As their next Christmas show approached, Mason and Paul found themselves Jayless once again. Though they were content with the experiment that was the Future Shows, Catscan decided to take another big risk by doing the exact opposite. Instead of scaling down to a two-man all electric show, they brought on an additional seven musicians to do an entirely acoustic performance. Four euphoniums, three singers, two guitarists, one percussionist, and an ape played to a surprisingly large audience.

Meanwhile, progress on the Kelp! project slowed to a crawl. Although many songs were written as well as an entire storyboard and part of a script, the project ultimately grew too large in scope for Catscan to handle, and was re-imagined as a half-documentary, half-horror comedy in the style of another Beatles' movie, Let It Be. The title, Get It Free, would also coincide with the launch of their new website which would offer their entire discography online for free.
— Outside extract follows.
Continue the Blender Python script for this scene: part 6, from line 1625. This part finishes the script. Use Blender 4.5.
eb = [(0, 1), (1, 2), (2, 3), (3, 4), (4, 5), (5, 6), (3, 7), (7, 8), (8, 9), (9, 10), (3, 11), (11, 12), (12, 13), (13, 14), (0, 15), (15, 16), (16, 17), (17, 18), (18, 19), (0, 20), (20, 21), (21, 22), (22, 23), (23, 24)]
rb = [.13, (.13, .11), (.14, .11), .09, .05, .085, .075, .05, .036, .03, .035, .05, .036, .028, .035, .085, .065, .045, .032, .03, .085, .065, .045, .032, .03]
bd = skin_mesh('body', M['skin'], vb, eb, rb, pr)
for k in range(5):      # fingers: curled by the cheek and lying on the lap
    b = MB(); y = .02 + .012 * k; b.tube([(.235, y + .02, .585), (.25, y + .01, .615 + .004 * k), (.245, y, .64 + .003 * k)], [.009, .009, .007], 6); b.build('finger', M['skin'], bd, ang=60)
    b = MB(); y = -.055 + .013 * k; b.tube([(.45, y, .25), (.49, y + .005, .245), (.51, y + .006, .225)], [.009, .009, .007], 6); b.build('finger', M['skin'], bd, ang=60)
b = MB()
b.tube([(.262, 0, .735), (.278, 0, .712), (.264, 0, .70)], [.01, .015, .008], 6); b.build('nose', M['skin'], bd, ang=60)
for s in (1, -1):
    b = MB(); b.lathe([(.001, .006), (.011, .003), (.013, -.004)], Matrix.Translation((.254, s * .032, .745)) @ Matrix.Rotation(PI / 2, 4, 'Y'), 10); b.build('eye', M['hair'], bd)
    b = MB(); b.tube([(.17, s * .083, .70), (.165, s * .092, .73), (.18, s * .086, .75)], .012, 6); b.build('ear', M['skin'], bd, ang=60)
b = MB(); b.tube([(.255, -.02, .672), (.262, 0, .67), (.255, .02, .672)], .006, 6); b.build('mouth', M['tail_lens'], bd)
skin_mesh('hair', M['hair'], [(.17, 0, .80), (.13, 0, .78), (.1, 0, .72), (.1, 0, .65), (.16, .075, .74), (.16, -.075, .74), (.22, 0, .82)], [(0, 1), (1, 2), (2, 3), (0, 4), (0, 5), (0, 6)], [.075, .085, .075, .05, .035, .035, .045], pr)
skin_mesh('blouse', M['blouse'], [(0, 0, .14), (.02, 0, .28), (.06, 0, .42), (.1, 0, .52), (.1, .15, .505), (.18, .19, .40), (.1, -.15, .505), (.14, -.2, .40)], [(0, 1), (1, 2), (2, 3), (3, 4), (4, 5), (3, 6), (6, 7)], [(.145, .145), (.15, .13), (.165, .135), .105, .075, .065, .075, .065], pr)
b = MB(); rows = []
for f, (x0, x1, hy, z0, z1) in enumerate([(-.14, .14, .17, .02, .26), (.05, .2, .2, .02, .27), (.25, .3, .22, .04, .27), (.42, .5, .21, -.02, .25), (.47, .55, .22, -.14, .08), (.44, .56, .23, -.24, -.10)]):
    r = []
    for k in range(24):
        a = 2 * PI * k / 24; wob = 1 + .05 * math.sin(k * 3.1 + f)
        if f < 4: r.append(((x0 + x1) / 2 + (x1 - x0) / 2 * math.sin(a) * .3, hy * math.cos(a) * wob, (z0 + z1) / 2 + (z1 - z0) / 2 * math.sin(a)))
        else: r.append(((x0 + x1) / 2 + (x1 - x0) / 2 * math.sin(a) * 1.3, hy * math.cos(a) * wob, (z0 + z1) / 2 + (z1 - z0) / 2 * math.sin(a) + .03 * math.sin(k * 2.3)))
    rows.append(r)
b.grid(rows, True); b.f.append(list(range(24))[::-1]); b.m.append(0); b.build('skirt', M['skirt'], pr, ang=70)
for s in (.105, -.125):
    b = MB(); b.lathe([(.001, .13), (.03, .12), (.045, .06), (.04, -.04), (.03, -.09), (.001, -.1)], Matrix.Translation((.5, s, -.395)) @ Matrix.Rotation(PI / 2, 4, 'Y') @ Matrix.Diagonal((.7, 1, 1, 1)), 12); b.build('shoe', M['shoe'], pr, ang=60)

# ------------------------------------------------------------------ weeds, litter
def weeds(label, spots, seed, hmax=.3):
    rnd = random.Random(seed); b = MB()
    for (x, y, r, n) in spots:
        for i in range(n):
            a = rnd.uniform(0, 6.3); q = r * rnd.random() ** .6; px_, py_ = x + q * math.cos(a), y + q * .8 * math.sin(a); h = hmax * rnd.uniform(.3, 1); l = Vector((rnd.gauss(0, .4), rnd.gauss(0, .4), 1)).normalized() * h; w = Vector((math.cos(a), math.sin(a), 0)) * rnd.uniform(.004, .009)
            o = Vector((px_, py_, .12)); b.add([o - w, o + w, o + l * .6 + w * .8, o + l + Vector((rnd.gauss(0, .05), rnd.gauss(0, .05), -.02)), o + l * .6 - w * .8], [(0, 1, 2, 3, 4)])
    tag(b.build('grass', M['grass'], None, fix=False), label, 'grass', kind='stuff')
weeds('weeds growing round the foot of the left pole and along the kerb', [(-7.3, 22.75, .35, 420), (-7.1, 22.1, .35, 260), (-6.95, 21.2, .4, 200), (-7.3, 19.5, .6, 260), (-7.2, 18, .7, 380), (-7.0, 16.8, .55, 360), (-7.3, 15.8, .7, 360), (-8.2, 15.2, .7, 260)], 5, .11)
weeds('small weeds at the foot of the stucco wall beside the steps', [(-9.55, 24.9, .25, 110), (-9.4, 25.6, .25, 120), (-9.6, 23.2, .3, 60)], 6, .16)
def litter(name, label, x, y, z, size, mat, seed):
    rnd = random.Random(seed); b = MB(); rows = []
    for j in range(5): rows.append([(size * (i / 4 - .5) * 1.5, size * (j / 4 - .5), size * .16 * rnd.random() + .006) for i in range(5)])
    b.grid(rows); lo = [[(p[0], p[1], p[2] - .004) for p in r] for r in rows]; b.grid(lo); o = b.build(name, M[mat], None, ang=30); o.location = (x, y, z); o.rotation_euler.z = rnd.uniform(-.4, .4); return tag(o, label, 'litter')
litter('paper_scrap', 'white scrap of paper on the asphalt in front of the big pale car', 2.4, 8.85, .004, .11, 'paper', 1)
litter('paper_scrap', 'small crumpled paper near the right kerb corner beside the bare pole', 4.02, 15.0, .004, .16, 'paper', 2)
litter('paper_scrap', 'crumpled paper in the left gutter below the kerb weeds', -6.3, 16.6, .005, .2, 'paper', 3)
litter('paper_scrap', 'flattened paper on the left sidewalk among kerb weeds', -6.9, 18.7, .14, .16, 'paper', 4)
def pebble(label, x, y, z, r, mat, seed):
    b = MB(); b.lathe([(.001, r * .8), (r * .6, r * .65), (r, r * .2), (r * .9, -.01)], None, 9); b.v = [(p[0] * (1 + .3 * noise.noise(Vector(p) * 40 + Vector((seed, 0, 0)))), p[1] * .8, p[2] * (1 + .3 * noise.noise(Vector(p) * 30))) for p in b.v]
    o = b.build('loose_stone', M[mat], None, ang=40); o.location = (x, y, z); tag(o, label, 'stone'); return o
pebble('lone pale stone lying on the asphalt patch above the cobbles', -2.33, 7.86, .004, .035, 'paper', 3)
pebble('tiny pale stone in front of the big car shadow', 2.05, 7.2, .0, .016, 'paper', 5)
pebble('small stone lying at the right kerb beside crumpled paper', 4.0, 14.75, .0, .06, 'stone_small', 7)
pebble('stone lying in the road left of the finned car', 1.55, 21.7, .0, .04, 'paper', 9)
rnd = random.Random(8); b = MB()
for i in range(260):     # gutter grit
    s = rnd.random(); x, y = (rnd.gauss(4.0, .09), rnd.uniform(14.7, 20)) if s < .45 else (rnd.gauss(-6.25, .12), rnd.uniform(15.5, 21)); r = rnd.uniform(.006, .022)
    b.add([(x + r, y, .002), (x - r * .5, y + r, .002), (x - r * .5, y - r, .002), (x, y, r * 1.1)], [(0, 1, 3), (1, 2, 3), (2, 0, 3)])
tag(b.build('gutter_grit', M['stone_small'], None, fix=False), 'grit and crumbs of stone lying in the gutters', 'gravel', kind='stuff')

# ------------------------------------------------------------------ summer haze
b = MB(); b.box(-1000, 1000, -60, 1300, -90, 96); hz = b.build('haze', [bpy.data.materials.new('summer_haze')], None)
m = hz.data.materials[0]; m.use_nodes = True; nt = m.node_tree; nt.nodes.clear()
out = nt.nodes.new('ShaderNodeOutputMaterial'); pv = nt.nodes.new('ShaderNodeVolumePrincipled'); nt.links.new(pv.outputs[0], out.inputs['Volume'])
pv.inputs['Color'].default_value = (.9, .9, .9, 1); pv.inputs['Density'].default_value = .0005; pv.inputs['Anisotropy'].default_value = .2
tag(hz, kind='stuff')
Though Catscan filmed hours of mostly boring footage for the movie, this project too was ultimately scrapped.

The band reconvened briefly in 2009 to record a radio special for WVCW, VCU's college radio station in Richmond. This recording never aired. However, DJ Gonzi and cohorts did play a few Catscan songs and, in keeping with tradition, perpetuated the promotion of misinformation about the band and its members.

At the end of the summer of 2009, Mason&Paul finished up a collaborative transatlantic EP with Richy&Georgie called The War in Arach. The songs were built from samples traded back and forth across the pond, and had a completely different feel than the Future EP and any previous Catscan album due to the bizarre contributions of their british counterparts.

Catscan played one final show as a trio in December of 2009 for the Catscan Solutions, Inc. Mandatory Holiday-Themed Office Party which featured a few new songs and an auto-tuned Christmas karaoke session.

In 2010, there were no shows and no new recordings released. Mason and Paul spent most of the year organizing and archiving all of their work to date: their long history as a band, their extensive discography, their many live performances, their greatest accomplishments, as well as their massive failures. Catscan sat down and chronicled all of it into the very words you are reading. The Absentee Era ends with this sentence. This one, not that last one.